Lastly, with regard to the respondent’s postponement of several hearings, We are inclined to agree with the JIB’s observation that there is no dear showing that the postponements were whimsical or capricious. We note that one postponement was caused by the absence of the complainant’s witness. Thus, taking into consideration the respondent judge’s untarnished reputation for 38 years (having compulsorily retired on December 28, 2021),[29] We agree that she should be merely admonished for her failure to exercise more caution in the grant of postponement of scheduled hearings.

Anent Bayona’s complaint against her counsel, Atty. Domingo A. Doctor, Jr., the same should be referred to the Office of the Bar Confidant for appropriate action.

ACCORDINGLY, the March 9, 2022 Report and Recommendation of the Judicial Integrity Board is ADOPTED in full. The Complaint for dishonesty, violation of Republic Act No. 3019, and gross ignorance of the law/procedure against respondent, Hon. Aida Theresita B. Basa-Diviva, Presiding Judge of the Municipal Circuit Trial Court, Sta. Cruz-Candelaria, Zambales, is DISMISSED for being judicial in nature and for lack of merit. Hon. Aida Theresita B. Basa-Diviva is ADMONISHED for having failed to exercise the necessary prudence in the grant of postponement of scheduled hearings.

The Complaint against Atty. Domingo A. Doctor, Jr. is referred to the Office of the Bar Confidant for appropriate action.

SO ORDERED.

Gesmundo, C.J. (Chairperson), Hernando, and Zalameda, JJ., concur.
Singh,* J., on leave.


* Designated additional member vice J. Marquez, per Raffle dated September 13, 2022 (on leave).

[1] Rollo, pp. 2-9.

[2] Id. at 225.

[3] SC Administrative Matter No. 18-01-05-SC, December 15, 2020, Internal Rules of the Judicial Integrity Board.
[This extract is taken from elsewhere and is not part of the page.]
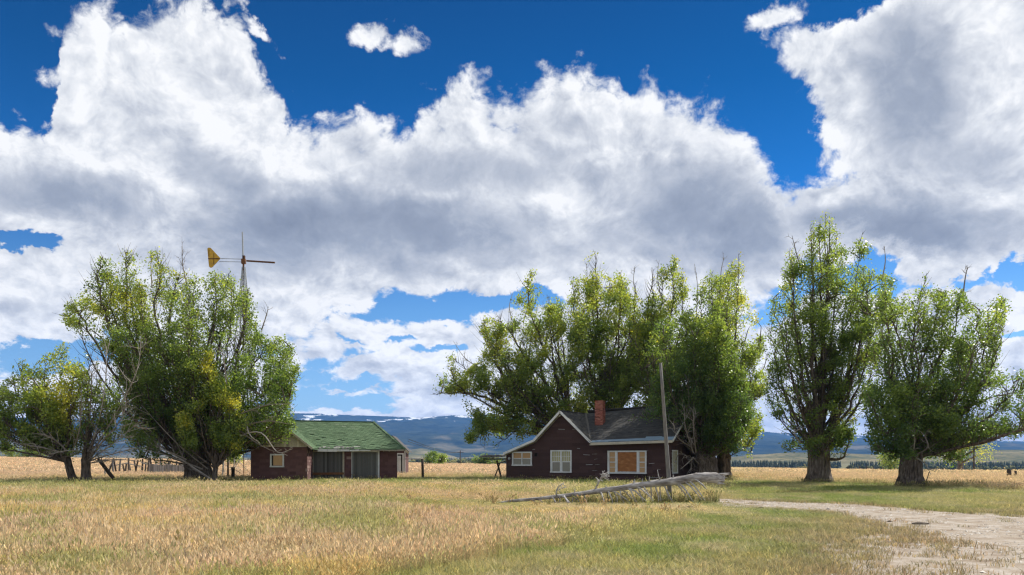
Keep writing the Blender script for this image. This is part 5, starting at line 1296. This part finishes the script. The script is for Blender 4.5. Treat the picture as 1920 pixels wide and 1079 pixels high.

[4] Rollo, pp. 225-231. The May 11, 2021 Report and Recommendation was signed by James D.V. Navarrete, Deputy Clerk of Court at-Large, Office of the Court Administrator and Acting Executive Director, Judicial Integrity Board; and Eduardo C. Tolentino, Acting SC Senior Chief Staff Officer, Research and Investigation Services, Judicial Integrity Board.

[5] Id. at 230-231.

[6] Id. at 225-227.

[7] Id. at 232-242. The March 9, 2022 Report and Recommendation was penned by Justice Rodolfo A. Ponferrada (Ret.) and concurred in by Justices Romeo J. Callejo, Sr. (Ret.), Angelina Sandoval-Gutierrez (Ret.), and Sesinando E. Villon (Ret.), Judicial Integrity Board, Supreme Court.

[8] Id. at 241.

[9] 461 Phil. 28 (2003) [Per J. Callejo, Sr., Second Division].

[10] Id. at 34. See also Republic v. Judge Caguioa, 608 Phil. 577, 607-608 (2009) [Per Curiam, En Banc].

[11] See Salcedo v. Judge Caguioa, 467 Phil. 20, 27 (2004) [Per J. Austria-Martirez, Second Division].

[12] Libarios v. Judge Dabalos, 276 Phil. 53, 61 (1991) [Per J. Padilla, En Banc].

[13] Rondina v. Justice Bello, Jr., 501 Phil. 319, 328 (2005) [Per J. Callejo, Sr., En Banc], citing Mayor Abdula v. Hon. Guiani, 382 Phil. 757, 769 (2000) [Per J. Gonzaga-Reyes, Third Division].

[14] Re: Letters of Lucena B. Rallos, 723 Phil. 1, 18 (2013) [Per J. Bersamin, En Banc], citing Pitney v. Judge Abrogar, 461 Phil. 28, 34 (2003) [Per J. Callejo, Sr., Second Division].

[15] Rollo, pp. 210-218. 

[16] OCA Circular No. 39-97, June 19, 1997, Guidelines in the Issuance of Hold-Departure Orders.

[17] Rollo, pp. 213-214.

[18] 431 Phil. 408 (2002) [Per J. Davide, Jr., First Division].

[19] Id. at 412.

[20] SC Administrative Matter No. 05-8-26-SC, August 30, 2005, Re: Amendment of Rules 112 and 114 of the Revised Rules on Criminal Procedure by Removing the Conduct of Preliminary Investigation from Judges of the First Level Courts.

[21] RULES OF COURT, Rule 112, sec. 2.

[22] RULES OF COURT, Rule 116, sec. 1(f).

[23] Lorenzana v. Judge Austria, 731 Phil. 82, 96 (2014) [Per J. Brion, Second Division].

[24] See Reyes v. Atty. Nieva, 794 Phil. 360, 379 (2016) [Per J. Perlas-Bernabe, En Banc].

[25] RULES OF COURT, Rule 133, sec. 5.

[26] Office of the Court Administrator v. Sidro, 860 Phil. 256, 264 (2019) [Per Curiam, En Banc].

[27] Re: Normandie B. Pizarro, 827 Phil. 645, 650-651 (2018) [Per J. Martirez, En Banc].

[28] Concerned Lawyers of Bulacan v. Judge Villalon-Pornillos, 609 Phil. 504, 518-519 (2009) [Per Curiam, En Banc].

[29] Per Personnel Management Information System.